==== Information shown ====
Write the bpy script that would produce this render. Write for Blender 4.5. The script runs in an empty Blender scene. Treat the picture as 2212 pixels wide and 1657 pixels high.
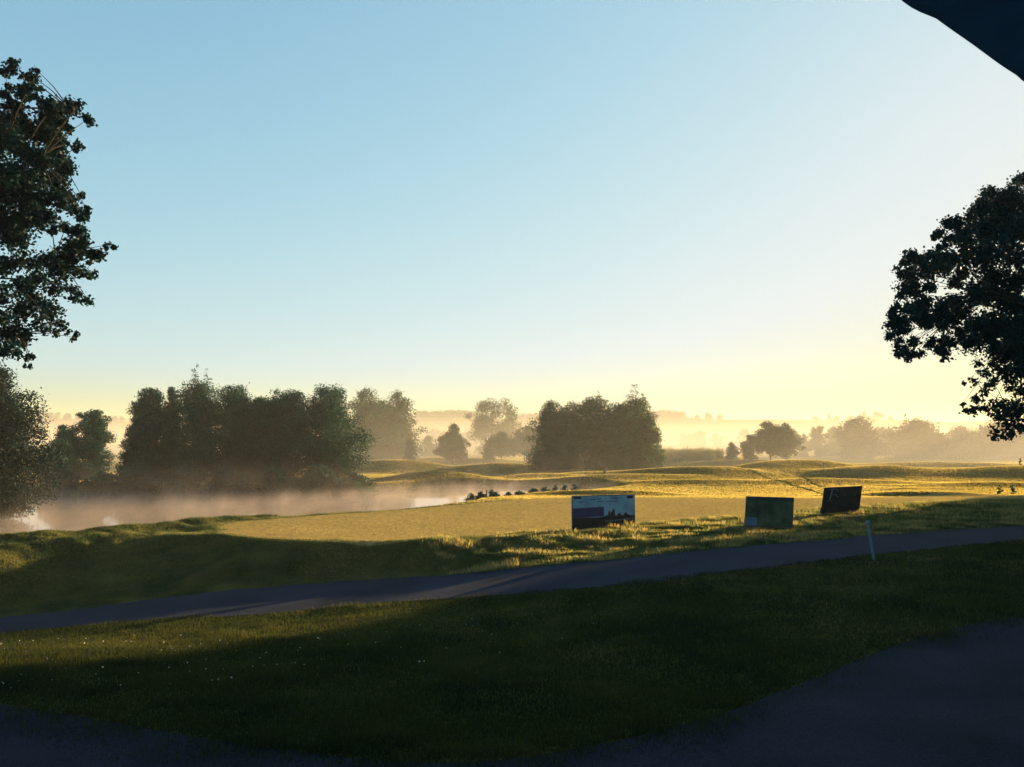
import bpy, math, random
import numpy as np
from mathutils import Vector

R = math.radians
sc = bpy.context.scene
col = sc.collection

# ---------------------------------------------------------------- camera
CAM_Z = 3.0
PITCH = R(3.75)
F = 1702.0            # focal length in units of a 2212 px wide picture
cam = bpy.data.cameras.new('camera')
cam.sensor_width = 36.0
cam.lens = 36.0 * F / 2212.0
cam.clip_start = 0.05
cam.clip_end = 9000
camo = bpy.data.objects.new('camera', cam)
camo.location = (0, 0, CAM_Z)
camo.rotation_euler = (R(90) + PITCH, 0, 0)
col.objects.link(camo)
sc.camera = camo

# ---------------------------------------------------------------- light
SUN_AZ, SUN_EL = R(47), R(7.0)      # azimuth clockwise from +Y
sun_vec = Vector((math.sin(SUN_AZ) * math.cos(SUN_EL), math.cos(SUN_AZ) * math.cos(SUN_EL), math.sin(SUN_EL)))
W = bpy.data.worlds.new('World')
sc.world = W
W.use_nodes = True
nt = W.node_tree
bg = nt.nodes['Background']
sky = nt.nodes.new('ShaderNodeTexSky')
sky.sky_type = 'NISHITA'
sky.sun_disc = False
sky.sun_elevation = SUN_EL
sky.sun_rotation = SUN_AZ
sky.altitude = 300
sky.air_density = 1.0
sky.dust_density = 1.2
sky.ozone_density = 2.0
EXPOSURE = 2.15
# soft shoulder on the physical sky, as a camera film gives: c -> A (1 - exp(-k c)), per channel
_sep = nt.nodes.new('ShaderNodeSeparateColor'); _cmb = nt.nodes.new('ShaderNodeCombineColor')
nt.links.new(sky.outputs[0], _sep.inputs[0])
for _i, (_A, _k) in enumerate(((0.80, 6.0), (0.86, 7.8), (0.88, 8.4))):
    _a = nt.nodes.new('ShaderNodeMath'); _a.operation = 'MULTIPLY'; _a.inputs[1].default_value = -_k * 0.1
    _b = nt.nodes.new('ShaderNodeMath'); _b.operation = 'EXPONENT'
    _c = nt.nodes.new('ShaderNodeMath'); _c.operation = 'SUBTRACT'; _c.inputs[0].default_value = 1.0
    _d = nt.nodes.new('ShaderNodeMath'); _d.operation = 'MULTIPLY'; _d.inputs[1].default_value = _A / 0.1 / 2 ** EXPOSURE
    nt.links.new(_sep.outputs[_i], _a.inputs[0]); nt.links.new(_a.outputs[0], _b.inputs[0])
    nt.links.new(_b.outputs[0], _c.inputs[1]); nt.links.new(_c.outputs[0], _d.inputs[0]); nt.links.new(_d.outputs[0], _cmb.inputs[_i])
# warm low air: blue falls where the sky is already red
_r = nt.nodes.new('ShaderNodeMath'); _r.operation = 'DIVIDE'; nt.links.new(_sep.outputs[2], _r.inputs[0]); nt.links.new(_sep.outputs[0], _r.inputs[1])
_p = nt.nodes.new('ShaderNodeMath'); _p.operation = 'POWER'; _p.inputs[1].default_value = 0.45; nt.links.new(_r.outputs[0], _p.inputs[0])
_m = nt.nodes.new('ShaderNodeMath'); _m.operation = 'MINIMUM'; _m.inputs[1].default_value = 1.0; nt.links.new(_p.outputs[0], _m.inputs[0])
_q = nt.nodes.new('ShaderNodeMath'); _q.operation = 'MULTIPLY'; nt.links.new(_d.outputs[0], _q.inputs[0]); nt.links.new(_m.outputs[0], _q.inputs[1])
nt.links.new(_q.outputs[0], _cmb.inputs[2])
nt.links.new(_cmb.outputs[0], bg.inputs[0])
bg.inputs[1].default_value = 0.10
sl = bpy.data.lights.new('sun', 'SUN')
sl.energy = 5.0
sl.angle = R(0.6)
sl.color = (1.0, 0.68, 0.34)
slo = bpy.data.objects.new('sun', sl)
slo.rotation_euler = (-sun_vec).to_track_quat('-Z', 'Y').to_euler()
slo.location = (30, 30, 30)
col.objects.link(slo)

sc.view_settings.view_transform = 'Standard'
sc.view_settings.look = 'None'
sc.view_settings.exposure = EXPOSURE
sc.view_settings.gamma = 1.0
sc.cycles.use_denoising = True
sc.cycles.max_bounces = 6
sc.cycles.diffuse_bounces = 2
sc.cycles.glossy_bounces = 2
sc.cycles.transmission_bounces = 3
sc.cycles.transparent_max_bounces = 8
sc.cycles.volume_bounces = 1
sc.cycles.caustics_reflective = False
sc.cycles.caustics_refractive = False

HAZE_DENSITY = 0.0006

# ---------------------------------------------------------------- helpers
cp, sp_ = math.cos(PITCH), math.sin(PITCH)


def P(px, py, y):
    """world point at forward distance y seen at (px, py) of the 2212 wide picture"""
    a = (px - 1106) / F
    b = (828.5 - py) / F
    d = y / (cp - b * sp_)
    return Vector((a * d, y, CAM_Z + d * (sp_ + b * cp)))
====
What to produce - Reproduce the whole listing exactly, but not the images in it.

Response to the exercise -
Write the bpy script that would produce this render. Write for Blender 4.5. The script runs in an empty Blender scene. Treat the picture as 2212 pixels wide and 1657 pixels high.
import bpy, math, random
import numpy as np
from mathutils import Vector

R = math.radians
sc = bpy.context.scene
col = sc.collection

# ---------------------------------------------------------------- camera
CAM_Z = 3.0
PITCH = R(3.75)
F = 1702.0            # focal length in units of a 2212 px wide picture
cam = bpy.data.cameras.new('camera')
cam.sensor_width = 36.0
cam.lens = 36.0 * F / 2212.0
cam.clip_start = 0.05
cam.clip_end = 9000
camo = bpy.data.objects.new('camera', cam)
camo.location = (0, 0, CAM_Z)
camo.rotation_euler = (R(90) + PITCH, 0, 0)
col.objects.link(camo)
sc.camera = camo

# ---------------------------------------------------------------- light
SUN_AZ, SUN_EL = R(47), R(7.0)      # azimuth clockwise from +Y
sun_vec = Vector((math.sin(SUN_AZ) * math.cos(SUN_EL), math.cos(SUN_AZ) * math.cos(SUN_EL), math.sin(SUN_EL)))
W = bpy.data.worlds.new('World')
sc.world = W
W.use_nodes = True
nt = W.node_tree
bg = nt.nodes['Background']
sky = nt.nodes.new('ShaderNodeTexSky')
sky.sky_type = 'NISHITA'
sky.sun_disc = False
sky.sun_elevation = SUN_EL
sky.sun_rotation = SUN_AZ
sky.altitude = 300
sky.air_density = 1.0
sky.dust_density = 1.2
sky.ozone_density = 2.0
EXPOSURE = 2.15
# soft shoulder on the physical sky, as a camera film gives: c -> A (1 - exp(-k c)), per channel
_sep = nt.nodes.new('ShaderNodeSeparateColor'); _cmb = nt.nodes.new('ShaderNodeCombineColor')
nt.links.new(sky.outputs[0], _sep.inputs[0])
for _i, (_A, _k) in enumerate(((0.80, 6.0), (0.86, 7.8), (0.88, 8.4))):
    _a = nt.nodes.new('ShaderNodeMath'); _a.operation = 'MULTIPLY'; _a.inputs[1].default_value = -_k * 0.1
    _b = nt.nodes.new('ShaderNodeMath'); _b.operation = 'EXPONENT'
    _c = nt.nodes.new('ShaderNodeMath'); _c.operation = 'SUBTRACT'; _c.inputs[0].default_value = 1.0
    _d = nt.nodes.new('ShaderNodeMath'); _d.operation = 'MULTIPLY'; _d.inputs[1].default_value = _A / 0.1 / 2 ** EXPOSURE
    nt.links.new(_sep.outputs[_i], _a.inputs[0]); nt.links.new(_a.outputs[0], _b.inputs[0])
    nt.links.new(_b.outputs[0], _c.inputs[1]); nt.links.new(_c.outputs[0], _d.inputs[0]); nt.links.new(_d.outputs[0], _cmb.inputs[_i])
# warm low air: blue falls where the sky is already red
_r = nt.nodes.new('ShaderNodeMath'); _r.operation = 'DIVIDE'; nt.links.new(_sep.outputs[2], _r.inputs[0]); nt.links.new(_sep.outputs[0], _r.inputs[1])
_p = nt.nodes.new('ShaderNodeMath'); _p.operation = 'POWER'; _p.inputs[1].default_value = 0.45; nt.links.new(_r.outputs[0], _p.inputs[0])
_m = nt.nodes.new('ShaderNodeMath'); _m.operation = 'MINIMUM'; _m.inputs[1].default_value = 1.0; nt.links.new(_p.outputs[0], _m.inputs[0])
_q = nt.nodes.new('ShaderNodeMath'); _q.operation = 'MULTIPLY'; nt.links.new(_d.outputs[0], _q.inputs[0]); nt.links.new(_m.outputs[0], _q.inputs[1])
nt.links.new(_q.outputs[0], _cmb.inputs[2])
nt.links.new(_cmb.outputs[0], bg.inputs[0])
bg.inputs[1].default_value = 0.10
sl = bpy.data.lights.new('sun', 'SUN')
sl.energy = 5.0
sl.angle = R(0.6)
sl.color = (1.0, 0.68, 0.34)
slo = bpy.data.objects.new('sun', sl)
slo.rotation_euler = (-sun_vec).to_track_quat('-Z', 'Y').to_euler()
slo.location = (30, 30, 30)
col.objects.link(slo)

sc.view_settings.view_transform = 'Standard'
sc.view_settings.look = 'None'
sc.view_settings.exposure = EXPOSURE
sc.view_settings.gamma = 1.0
sc.cycles.use_denoising = True
sc.cycles.max_bounces = 6
sc.cycles.diffuse_bounces = 2
sc.cycles.glossy_bounces = 2
sc.cycles.transmission_bounces = 3
sc.cycles.transparent_max_bounces = 8
sc.cycles.volume_bounces = 1
sc.cycles.caustics_reflective = False
sc.cycles.caustics_refractive = False

HAZE_DENSITY = 0.0006

# ---------------------------------------------------------------- helpers
cp, sp_ = math.cos(PITCH), math.sin(PITCH)


def P(px, py, y):
    """world point at forward distance y seen at (px, py) of the 2212 wide picture"""
    a = (px - 1106) / F
    b = (828.5 - py) / F
    d = y / (cp - b * sp_)
    return Vector((a * d, y, CAM_Z + d * (sp_ + b * cp)))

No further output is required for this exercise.